The signal-to-noise ratio in gamma-ray spectra has been improved using a new optimization for a PGNAA setup consisting of the portable neutron generator Genie 16 and the CeBr₃ detector. The improvement was achieved by rotating the generator 30° with respect to the detector’s axis of symmetry and then adding a 1 cm-thick moderator in the front of the detector. The new setup minimizes the flux of fast neutrons arriving at the detector after passing through the material, which has two major benefits.
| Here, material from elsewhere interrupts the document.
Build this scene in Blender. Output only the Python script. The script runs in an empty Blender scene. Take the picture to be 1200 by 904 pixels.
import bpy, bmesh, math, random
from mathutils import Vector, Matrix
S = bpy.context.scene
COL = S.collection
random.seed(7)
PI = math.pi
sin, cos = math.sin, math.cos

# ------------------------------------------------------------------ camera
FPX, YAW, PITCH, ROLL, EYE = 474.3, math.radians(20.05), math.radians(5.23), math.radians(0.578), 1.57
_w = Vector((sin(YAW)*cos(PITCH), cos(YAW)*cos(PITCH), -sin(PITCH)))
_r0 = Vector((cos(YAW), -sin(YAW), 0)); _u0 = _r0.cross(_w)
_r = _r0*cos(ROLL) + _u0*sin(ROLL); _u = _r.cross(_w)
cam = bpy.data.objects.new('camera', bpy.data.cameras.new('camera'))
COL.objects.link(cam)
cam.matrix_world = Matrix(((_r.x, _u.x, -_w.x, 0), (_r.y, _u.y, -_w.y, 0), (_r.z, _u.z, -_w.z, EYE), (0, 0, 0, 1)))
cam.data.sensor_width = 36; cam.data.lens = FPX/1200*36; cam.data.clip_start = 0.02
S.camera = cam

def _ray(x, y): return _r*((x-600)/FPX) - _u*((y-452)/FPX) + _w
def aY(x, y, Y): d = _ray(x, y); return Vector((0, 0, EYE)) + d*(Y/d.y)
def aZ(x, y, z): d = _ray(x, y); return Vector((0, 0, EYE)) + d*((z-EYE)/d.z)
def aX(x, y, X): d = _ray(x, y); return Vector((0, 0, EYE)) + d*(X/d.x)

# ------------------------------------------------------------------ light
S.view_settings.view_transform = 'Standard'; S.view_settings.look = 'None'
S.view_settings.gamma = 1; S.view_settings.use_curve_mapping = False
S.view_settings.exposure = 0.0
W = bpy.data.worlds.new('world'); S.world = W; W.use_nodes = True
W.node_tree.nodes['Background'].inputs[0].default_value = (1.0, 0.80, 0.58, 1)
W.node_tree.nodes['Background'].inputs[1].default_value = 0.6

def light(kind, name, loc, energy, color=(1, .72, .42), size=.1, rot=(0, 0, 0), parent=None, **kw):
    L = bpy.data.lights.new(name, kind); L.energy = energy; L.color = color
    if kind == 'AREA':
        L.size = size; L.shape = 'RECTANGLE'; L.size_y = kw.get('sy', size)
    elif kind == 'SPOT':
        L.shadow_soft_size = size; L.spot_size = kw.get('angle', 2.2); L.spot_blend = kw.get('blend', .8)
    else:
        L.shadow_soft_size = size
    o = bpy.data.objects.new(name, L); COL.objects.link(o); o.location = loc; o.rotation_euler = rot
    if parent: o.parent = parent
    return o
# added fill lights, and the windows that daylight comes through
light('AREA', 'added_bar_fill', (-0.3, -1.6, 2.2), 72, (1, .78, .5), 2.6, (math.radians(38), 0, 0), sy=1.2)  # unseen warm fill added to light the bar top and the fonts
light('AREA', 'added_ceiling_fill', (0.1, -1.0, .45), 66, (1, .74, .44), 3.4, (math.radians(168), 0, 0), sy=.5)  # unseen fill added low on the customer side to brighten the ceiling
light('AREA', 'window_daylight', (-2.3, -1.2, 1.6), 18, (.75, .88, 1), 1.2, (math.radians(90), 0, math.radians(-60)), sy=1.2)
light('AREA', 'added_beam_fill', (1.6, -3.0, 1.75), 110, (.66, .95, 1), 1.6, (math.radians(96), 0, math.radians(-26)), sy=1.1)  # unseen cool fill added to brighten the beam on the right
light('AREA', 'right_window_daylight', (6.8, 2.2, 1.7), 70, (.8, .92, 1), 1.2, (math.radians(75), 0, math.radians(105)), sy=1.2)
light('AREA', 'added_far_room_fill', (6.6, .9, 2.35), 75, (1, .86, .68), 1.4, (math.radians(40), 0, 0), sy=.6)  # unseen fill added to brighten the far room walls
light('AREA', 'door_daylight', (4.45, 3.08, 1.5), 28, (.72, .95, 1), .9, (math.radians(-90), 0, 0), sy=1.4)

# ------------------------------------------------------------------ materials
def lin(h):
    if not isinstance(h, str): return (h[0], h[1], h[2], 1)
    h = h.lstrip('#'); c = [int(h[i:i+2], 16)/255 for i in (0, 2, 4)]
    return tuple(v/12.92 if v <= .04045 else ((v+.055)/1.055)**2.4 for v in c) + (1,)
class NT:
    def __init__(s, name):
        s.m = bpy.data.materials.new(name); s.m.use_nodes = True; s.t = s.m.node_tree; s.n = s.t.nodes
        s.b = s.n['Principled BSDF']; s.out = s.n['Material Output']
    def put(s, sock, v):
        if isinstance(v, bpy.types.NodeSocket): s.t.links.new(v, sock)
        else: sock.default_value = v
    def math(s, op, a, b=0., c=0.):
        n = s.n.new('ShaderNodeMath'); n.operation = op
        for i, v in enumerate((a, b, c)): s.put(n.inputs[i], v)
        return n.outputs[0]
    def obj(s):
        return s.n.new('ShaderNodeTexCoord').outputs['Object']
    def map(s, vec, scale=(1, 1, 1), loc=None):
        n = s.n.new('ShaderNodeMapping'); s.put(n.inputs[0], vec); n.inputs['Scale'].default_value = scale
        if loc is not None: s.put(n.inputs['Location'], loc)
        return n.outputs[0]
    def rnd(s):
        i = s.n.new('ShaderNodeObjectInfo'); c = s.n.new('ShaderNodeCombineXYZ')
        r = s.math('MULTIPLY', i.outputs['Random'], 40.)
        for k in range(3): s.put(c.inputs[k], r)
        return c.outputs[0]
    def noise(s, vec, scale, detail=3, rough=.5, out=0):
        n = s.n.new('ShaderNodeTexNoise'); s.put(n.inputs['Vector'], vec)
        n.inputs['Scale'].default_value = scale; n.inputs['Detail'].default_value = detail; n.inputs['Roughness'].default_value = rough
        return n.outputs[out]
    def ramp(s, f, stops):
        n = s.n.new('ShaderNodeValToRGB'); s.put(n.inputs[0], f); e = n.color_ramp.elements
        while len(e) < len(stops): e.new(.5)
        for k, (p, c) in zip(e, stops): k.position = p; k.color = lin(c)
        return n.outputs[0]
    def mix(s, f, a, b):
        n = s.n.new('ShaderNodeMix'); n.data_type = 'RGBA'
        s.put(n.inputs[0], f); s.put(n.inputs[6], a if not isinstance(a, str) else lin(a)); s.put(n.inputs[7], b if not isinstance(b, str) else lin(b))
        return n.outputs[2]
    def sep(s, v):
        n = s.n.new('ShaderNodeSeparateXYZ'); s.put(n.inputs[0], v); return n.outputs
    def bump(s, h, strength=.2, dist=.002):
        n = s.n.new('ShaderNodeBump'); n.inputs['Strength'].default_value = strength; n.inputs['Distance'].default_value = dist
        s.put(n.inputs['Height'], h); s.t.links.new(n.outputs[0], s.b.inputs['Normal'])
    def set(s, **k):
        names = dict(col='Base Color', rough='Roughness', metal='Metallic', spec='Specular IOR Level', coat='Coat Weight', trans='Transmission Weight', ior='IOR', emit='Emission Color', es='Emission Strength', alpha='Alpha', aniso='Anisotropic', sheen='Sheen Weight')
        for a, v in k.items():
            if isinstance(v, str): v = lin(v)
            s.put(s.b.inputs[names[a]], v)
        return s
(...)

In the first, we were able to cut the sample size and lower the neutron activation period to nearly half of what we had previously utilized. As a result, we used less heavy metal powder, and Genie 16’s life was extended. The other major benefit was improved sensitivity for identifying low concentrations of heavy metals in solid samples, especially when the heavy metals’ prompt gamma rays were superimposed on those from the detector. The MDC values for chrome, titanium, and zinc in soil samples were measured to demonstrate this advantage. The $\mathrm{MDC}\pm {\sigma }_{\mathrm{MDC}}$ values obtained for Cr, Ti, and Zn are, respectively, $0.85\pm 0.26$, $0.68\pm 0.18$, and $1.53\pm 0.47$ wt% and are in good agreement with the previously reported values. These data demonstrate the reliability of the PGNAA technique in borehole logging, particularly when drilling and recovering material from the ground to the surface may cause a material disturbance.